Architecture, Urbanism and National Identity in Muslim Geographies

Commonly (and carelessly) used terms like “Islamic architecture” or “Islamic city” remain highly contentious because they designate monolithic, faith-based conceptualizations that fall short of reflecting the actual historical, cultural and geographic diversity of Muslim societies and built environments across the globe. Almost two centuries after the unleashing of initial reforms by local dynastic rulers and/or by European colonial powers (France and Britain in particular) to modernize local institutions, architectures and cities along European models, the states and peoples of this vast region (extending from Morocco to Indonesia) are still struggling to come to terms with a complex and contentious history of modernization and everything from borders to identities still seem to be in flux. After many experiments with modern architecture and urbanism in the 20th century, as well as various “national styles” and regionalist discourses proposed along the way, today the architectural and urban scene reflects the trans-national forces of global markets and neo-liberal urbanism on the one hand, and the rise of political Islam and the reassertion of Muslim identity on the other. At the same time, landscapes of war and destruction, zones of conflict, displacement of large populations and the increasing permanence of refugee camps have now emerged as new topics that seem poised to preoccupy design disciplines for many decades to come.

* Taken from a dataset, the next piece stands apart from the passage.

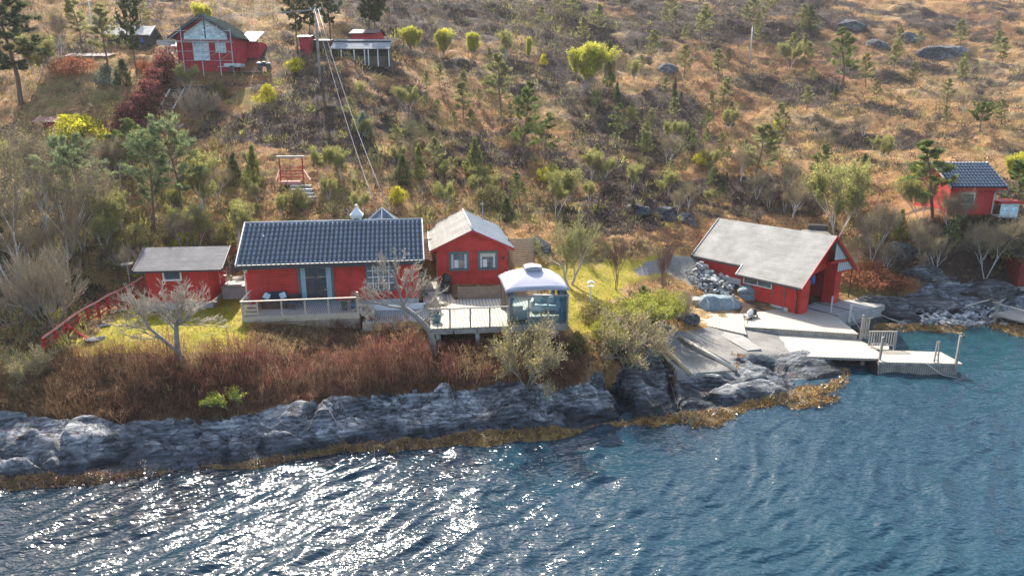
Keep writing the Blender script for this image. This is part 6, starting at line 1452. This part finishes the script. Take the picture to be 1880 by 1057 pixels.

Addressing the above from a trans-national and comparative perspective and following a loosely chronological structure spanning 19th and 20th centuries, this lecture/ discussion course looks at the role of architectural, urban and spatial practices in the making (and continuous re-negotiation) of modern national identities across predominantly Muslim lands extending from North Africa to the Asian Subcontinent. Avoiding the western/non-western binary, which privileges the “west” as the exclusive source of modern transformations in other parts of the world, it explores how imported discourses of modern architecture and urbanism are contested, selectively appropriated and transformed in the periphery, reflecting the complex internal dynamics and the specific national projects of these countries in their post-imperial and/or post-colonial encounters with modernity.  Thematic lectures will explore such topics as: legacies of colonial urbanism, the making of national capitals, grand projects of infrastructural modernization, politics of heritage, regionalist practices, urban informality, spaces of globalization, mosque construction and the architectures of conflict and displacement among others. Lectures will be complemented by more focused, in depth discussion of selected texts and projects to provoke a comparative understanding of the experiences of different countries, regions and experiments. A final research paper required.